On the matter of the methodology for valuing the options as an average sp over the thirty days subsequent to AGM, I have no issues with that aspect of the deal at all.
This is because the sp is irrelevant to the triggering of the nil cost options which are clearly geared to preset market caps, year on year, with year 0 having a completely fictitious market cap fixed @ $300m
The actual market cap @ 31/12/2016 was £1.29 * 229.4m 1.233 (xr @31/12/2016) = $365m.
So right from the get go the Executive Board and 'other key drivers' were already onto a winner!

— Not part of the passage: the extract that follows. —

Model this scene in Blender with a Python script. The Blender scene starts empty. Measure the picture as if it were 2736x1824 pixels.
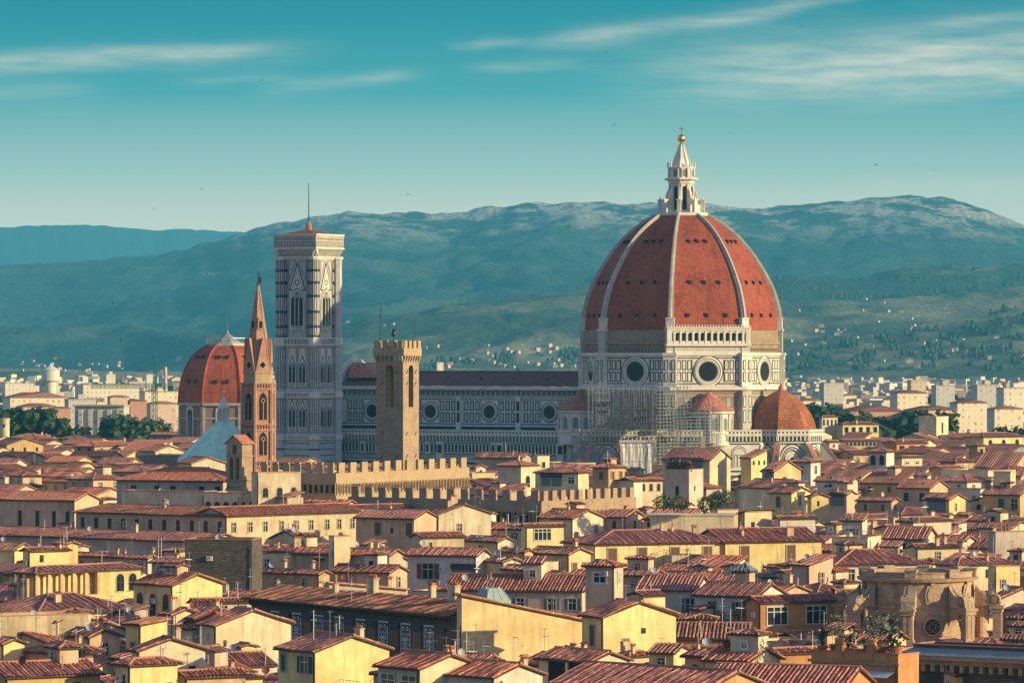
import bpy, math, random
from mathutils import Vector, Matrix

R = math.radians
PI = math.pi
scene = bpy.context.scene
COL = scene.collection

# ---------------------------------------------------------------- camera
F, HY, CX, H = 12500.0, 930.0, 1368.0, 52.0      # focal length (photo pixels), eye-level row, centre column, eye height (m)
cam = bpy.data.cameras.new('camera')
cam.sensor_width = 36.0
cam.lens = 36.0 * F / 2736.0
cam.shift_y = (HY - 912.0) / 2736.0
cam.clip_start, cam.clip_end = 1.0, 60000.0
camo = bpy.data.objects.new('camera', cam)
camo.location = (0, 0, H)
camo.rotation_euler = (R(90), 0, 0)
COL.objects.link(camo)
scene.camera = camo

# ---------------------------------------------------------------- sun, sky, exposure
SUN_AZ, SUN_EL = 70.0, 14.0                      # azimuth: 0 = towards the camera, 90 = right
tosun = Vector((math.sin(R(SUN_AZ)) * math.cos(R(SUN_EL)), -math.cos(R(SUN_AZ)) * math.cos(R(SUN_EL)), math.sin(R(SUN_EL))))
sl = bpy.data.lights.new('sun', 'SUN')
sl.energy, sl.angle, sl.color = 4.5, R(0.5), (1.0, 0.80, 0.43)
so = bpy.data.objects.new('sun', sl)
so.rotation_euler = tosun.to_track_quat('Z', 'Y').to_euler()
COL.objects.link(so)
scene.view_settings.view_transform = 'Standard'
scene.view_settings.look = 'None'
scene.view_settings.exposure = 0.6
scene.view_settings.gamma = 1.0
scene.cycles.volume_bounces = 1
scene.cycles.max_bounces = 5
scene.cycles.transparent_max_bounces = 12


def node(nt, typ, **kw):
    n = nt.nodes.new(typ)
    for k, v in kw.items():
        setattr(n, k, v)
    return n


def mth(nt, op, a, b=None, clamp=False):
    n = nt.nodes.new('ShaderNodeMath')
    n.operation = op
    n.use_clamp = clamp
    for i, x in enumerate((a, b)):
        if x is None:
            continue
        if isinstance(x, (int, float)):
            n.inputs[i].default_value = x
        else:
            nt.links.new(x, n.inputs[i])
    return n.outputs[0]


def mix(nt, fac, a, b, mode='MIX'):
    n = nt.nodes.new('ShaderNodeMix')
    n.data_type = 'RGBA'
    n.blend_type = mode
    for i, x in ((0, fac), (6, a), (7, b)):
        if isinstance(x, (int, float)):
            n.inputs[i].default_value = x
        elif isinstance(x, tuple):
            n.inputs[i].default_value = (x[0], x[1], x[2], 1)
        else:
            nt.links.new(x, n.inputs[i])
    return n.outputs[2]


def ramp(nt, fac, stops, interp='LINEAR'):
    n = nt.nodes.new('ShaderNodeValToRGB')
    cr = n.color_ramp
    cr.interpolation = interp
    while len(cr.elements) < len(stops):
        cr.elements.new(0.5)
    for e, (p, c) in zip(cr.elements, stops):
        e.position = p
        e.color = (c, c, c, 1) if isinstance(c, (int, float)) else (c[0], c[1], c[2], 1)
    nt.links.new(fac, n.inputs[0])
    return n.outputs[0]


def noise(nt, vec, scale, detail=4, rough=.55):
    n = nt.nodes.new('ShaderNodeTexNoise')
    n.inputs['Scale'].default_value = scale
    n.inputs['Detail'].default_value = detail
    n.inputs['Roughness'].default_value = rough
    if vec is not None:
        nt.links.new(vec, n.inputs['Vector'])
    return n.outputs['Fac']


def mapping(nt, vec, scale=(1, 1, 1), loc=(0, 0, 0), rot=(0, 0, 0)):
    n = nt.nodes.new('ShaderNodeMapping')
    n.inputs['Scale'].default_value = scale
    n.inputs['Location'].default_value = loc
    n.inputs['Rotation'].default_value = rot
    nt.links.new(vec, n.inputs['Vector'])
    return n.outputs[0]


world = bpy.data.worlds.new('World')
scene.world = world
world.use_nodes = True
wt = world.node_tree
wt.nodes.clear()
wout = node(wt, 'ShaderNodeOutputWorld')
wbg = node(wt, 'ShaderNodeBackground')
wt.links.new(wbg.outputs[0], wout.inputs[0])
sky = node(wt, 'ShaderNodeTexSky', sky_type='NISHITA')
sky.sun_disc = False
sky.sun_elevation = R(SUN_EL)
sky.sun_rotation = R(180 - SUN_AZ)
sky.air_density, sky.dust_density, sky.ozone_density = 1.2, 0.6, 2.5
SKY_K = 0.15
wbg.inputs[1].default_value = SKY_K
tc = node(wt, 'ShaderNodeTexCoord')
sep = node(wt, 'ShaderNodeSeparateXYZ')
wt.links.new(tc.outputs['Generated'], sep.inputs[0])
dx, dy, dz = sep.outputs
dyc = mth(wt, 'MAXIMUM', dy, 0.05)
sv = mth(wt, 'DIVIDE', dz, dyc)                   # slope above the horizon
su = mth(wt, 'DIVIDE', dx, dyc)                   # bearing
K = 1.0 / SKY_K
low = ramp(wt, mth(wt, 'MULTIPLY', sv, 10.0), [
    (0.00, (.62 * K, .54 * K, .40 * K)), (0.24, (.80 * K, .64 * K, .43 * K)), (0.38, (.34 * K, .42 * K, .34 * K)),
    (0.55, (.045 * K, .24 * K, .26 * K)), (0.72, (.004 * K, .155 * K, .20 * K)), (1.0, (.001 * K, .098 * K, .155 * K))])
upper = mix(wt, 1.0, sky.outputs[0], (1.11, 0.88, 1.02), 'MULTIPLY')
blend = ramp(wt, dz, [(0.10, 0.0), (0.30, 1.0)])
skycol = mix(wt, blend, low, upper)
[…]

The minimum hurdle market caps @ 8% compound are; year 1 - $324m, year 2 - $350m, year 3 - $378m,year 4 - $408m, year 5 $ 441m.
Nice work if you can get it.
Better still they get the chance to rework it as circumstances change.
The VCP participants are already in 'the pound seats' for doing nothing but towing the Party line.
The real question has to be about what they've signed up to. What is the real plan?
I don't know, but I believe the VCP plays a key role.
Footnote : Lunchtime market cap is c.a. $750m....year 5 VCP target is $686m.